• **Exercise details**
All material below is to be reproduced exactly.

• **Data block**
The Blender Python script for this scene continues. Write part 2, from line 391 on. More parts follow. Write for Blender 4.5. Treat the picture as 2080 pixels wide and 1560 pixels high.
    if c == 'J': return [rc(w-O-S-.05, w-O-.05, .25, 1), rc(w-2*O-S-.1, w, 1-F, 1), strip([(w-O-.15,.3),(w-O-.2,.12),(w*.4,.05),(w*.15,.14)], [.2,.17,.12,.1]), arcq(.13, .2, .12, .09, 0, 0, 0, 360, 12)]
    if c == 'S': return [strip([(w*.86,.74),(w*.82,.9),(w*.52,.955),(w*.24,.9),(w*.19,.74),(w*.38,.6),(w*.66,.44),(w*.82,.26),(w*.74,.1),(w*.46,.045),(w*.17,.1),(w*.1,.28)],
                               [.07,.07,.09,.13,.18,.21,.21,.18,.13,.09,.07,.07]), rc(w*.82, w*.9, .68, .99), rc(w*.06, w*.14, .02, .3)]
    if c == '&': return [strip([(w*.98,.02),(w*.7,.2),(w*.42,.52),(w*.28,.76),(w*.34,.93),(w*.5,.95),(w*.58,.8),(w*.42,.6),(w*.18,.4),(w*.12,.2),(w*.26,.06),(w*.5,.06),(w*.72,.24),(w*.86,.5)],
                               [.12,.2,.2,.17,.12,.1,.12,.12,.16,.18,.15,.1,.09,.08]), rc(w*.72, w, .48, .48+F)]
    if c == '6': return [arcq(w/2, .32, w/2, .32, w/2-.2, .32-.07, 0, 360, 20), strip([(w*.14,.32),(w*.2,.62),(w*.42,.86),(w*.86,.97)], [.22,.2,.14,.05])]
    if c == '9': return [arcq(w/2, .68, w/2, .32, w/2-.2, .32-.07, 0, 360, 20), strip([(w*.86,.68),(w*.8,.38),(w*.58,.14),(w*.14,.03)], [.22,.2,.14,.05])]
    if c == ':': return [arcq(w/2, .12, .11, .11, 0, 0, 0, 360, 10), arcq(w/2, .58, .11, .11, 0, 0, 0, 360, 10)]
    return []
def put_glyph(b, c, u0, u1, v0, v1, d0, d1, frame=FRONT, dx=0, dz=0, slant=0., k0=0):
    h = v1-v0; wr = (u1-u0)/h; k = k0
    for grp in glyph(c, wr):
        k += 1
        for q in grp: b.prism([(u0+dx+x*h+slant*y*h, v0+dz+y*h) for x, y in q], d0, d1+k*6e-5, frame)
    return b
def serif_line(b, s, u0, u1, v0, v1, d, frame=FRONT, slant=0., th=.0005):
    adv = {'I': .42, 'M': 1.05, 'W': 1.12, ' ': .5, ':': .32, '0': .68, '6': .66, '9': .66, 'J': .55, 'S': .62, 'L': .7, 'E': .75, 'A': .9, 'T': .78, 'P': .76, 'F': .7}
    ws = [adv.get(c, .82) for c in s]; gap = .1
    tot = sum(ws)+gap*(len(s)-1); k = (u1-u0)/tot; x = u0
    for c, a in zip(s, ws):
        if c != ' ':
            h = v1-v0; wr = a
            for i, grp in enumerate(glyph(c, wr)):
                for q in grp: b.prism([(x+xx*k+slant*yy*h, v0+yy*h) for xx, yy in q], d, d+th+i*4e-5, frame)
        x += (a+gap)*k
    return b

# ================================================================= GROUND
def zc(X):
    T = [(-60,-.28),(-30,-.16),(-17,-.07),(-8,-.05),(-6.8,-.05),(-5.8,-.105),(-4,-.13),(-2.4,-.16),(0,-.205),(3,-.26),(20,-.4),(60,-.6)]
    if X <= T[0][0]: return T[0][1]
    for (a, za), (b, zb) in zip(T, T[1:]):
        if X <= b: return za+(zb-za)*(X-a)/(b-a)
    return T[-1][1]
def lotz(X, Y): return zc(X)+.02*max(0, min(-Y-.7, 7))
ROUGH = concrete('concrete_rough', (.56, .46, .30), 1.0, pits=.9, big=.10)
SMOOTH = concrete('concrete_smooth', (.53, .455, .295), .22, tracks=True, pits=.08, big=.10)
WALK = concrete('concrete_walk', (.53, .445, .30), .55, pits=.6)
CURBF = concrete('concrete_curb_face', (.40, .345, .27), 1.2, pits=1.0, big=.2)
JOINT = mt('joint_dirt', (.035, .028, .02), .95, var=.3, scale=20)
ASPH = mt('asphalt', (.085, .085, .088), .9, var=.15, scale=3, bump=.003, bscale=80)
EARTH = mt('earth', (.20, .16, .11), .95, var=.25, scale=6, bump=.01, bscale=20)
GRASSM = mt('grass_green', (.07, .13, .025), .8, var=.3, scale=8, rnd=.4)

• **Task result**
The Blender Python script for this scene continues. Write part 2, from line 391 on. More parts follow. Write for Blender 4.5. Treat the picture as 2080 pixels wide and 1560 pixels high.
    if c == 'J': return [rc(w-O-S-.05, w-O-.05, .25, 1), rc(w-2*O-S-.1, w, 1-F, 1), strip([(w-O-.15,.3),(w-O-.2,.12),(w*.4,.05),(w*.15,.14)], [.2,.17,.12,.1]), arcq(.13, .2, .12, .09, 0, 0, 0, 360, 12)]
    if c == 'S': return [strip([(w*.86,.74),(w*.82,.9),(w*.52,.955),(w*.24,.9),(w*.19,.74),(w*.38,.6),(w*.66,.44),(w*.82,.26),(w*.74,.1),(w*.46,.045),(w*.17,.1),(w*.1,.28)],
                               [.07,.07,.09,.13,.18,.21,.21,.18,.13,.09,.07,.07]), rc(w*.82, w*.9, .68, .99), rc(w*.06, w*.14, .02, .3)]
    if c == '&': return [strip([(w*.98,.02),(w*.7,.2),(w*.42,.52),(w*.28,.76),(w*.34,.93),(w*.5,.95),(w*.58,.8),(w*.42,.6),(w*.18,.4),(w*.12,.2),(w*.26,.06),(w*.5,.06),(w*.72,.24),(w*.86,.5)],
                               [.12,.2,.2,.17,.12,.1,.12,.12,.16,.18,.15,.1,.09,.08]), rc(w*.72, w, .48, .48+F)]
    if c == '6': return [arcq(w/2, .32, w/2, .32, w/2-.2, .32-.07, 0, 360, 20), strip([(w*.14,.32),(w*.2,.62),(w*.42,.86),(w*.86,.97)], [.22,.2,.14,.05])]
    if c == '9': return [arcq(w/2, .68, w/2, .32, w/2-.2, .32-.07, 0, 360, 20), strip([(w*.86,.68),(w*.8,.38),(w*.58,.14),(w*.14,.03)], [.22,.2,.14,.05])]
    if c == ':': return [arcq(w/2, .12, .11, .11, 0, 0, 0, 360, 10), arcq(w/2, .58, .11, .11, 0, 0, 0, 360, 10)]
    return []
def put_glyph(b, c, u0, u1, v0, v1, d0, d1, frame=FRONT, dx=0, dz=0, slant=0., k0=0):
    h = v1-v0; wr = (u1-u0)/h; k = k0
    for grp in glyph(c, wr):
        k += 1
        for q in grp: b.prism([(u0+dx+x*h+slant*y*h, v0+dz+y*h) for x, y in q], d0, d1+k*6e-5, frame)
    return b
def serif_line(b, s, u0, u1, v0, v1, d, frame=FRONT, slant=0., th=.0005):
    adv = {'I': .42, 'M': 1.05, 'W': 1.12, ' ': .5, ':': .32, '0': .68, '6': .66, '9': .66, 'J': .55, 'S': .62, 'L': .7, 'E': .75, 'A': .9, 'T': .78, 'P': .76, 'F': .7}
    ws = [adv.get(c, .82) for c in s]; gap = .1
    tot = sum(ws)+gap*(len(s)-1); k = (u1-u0)/tot; x = u0
    for c, a in zip(s, ws):
        if c != ' ':
            h = v1-v0; wr = a
            for i, grp in enumerate(glyph(c, wr)):
                for q in grp: b.prism([(x+xx*k+slant*yy*h, v0+yy*h) for xx, yy in q], d, d+th+i*4e-5, frame)
        x += (a+gap)*k
    return b

# ================================================================= GROUND
def zc(X):
    T = [(-60,-.28),(-30,-.16),(-17,-.07),(-8,-.05),(-6.8,-.05),(-5.8,-.105),(-4,-.13),(-2.4,-.16),(0,-.205),(3,-.26),(20,-.4),(60,-.6)]
    if X <= T[0][0]: return T[0][1]
    for (a, za), (b, zb) in zip(T, T[1:]):
        if X <= b: return za+(zb-za)*(X-a)/(b-a)
    return T[-1][1]
def lotz(X, Y): return zc(X)+.02*max(0, min(-Y-.7, 7))
ROUGH = concrete('concrete_rough', (.56, .46, .30), 1.0, pits=.9, big=.10)
SMOOTH = concrete('concrete_smooth', (.53, .455, .295), .22, tracks=True, pits=.08, big=.10)
WALK = concrete('concrete_walk', (.53, .445, .30), .55, pits=.6)
CURBF = concrete('concrete_curb_face', (.40, .345, .27), 1.2, pits=1.0, big=.2)
JOINT = mt('joint_dirt', (.035, .028, .02), .95, var=.3, scale=20)
ASPH = mt('asphalt', (.085, .085, .088), .9, var=.15, scale=3, bump=.003, bscale=80)
EARTH = mt('earth', (.20, .16, .11), .95, var=.25, scale=6, bump=.01, bscale=20)
GRASSM = mt('grass_green', (.07, .13, .025), .8, var=.3, scale=8, rnd=.4)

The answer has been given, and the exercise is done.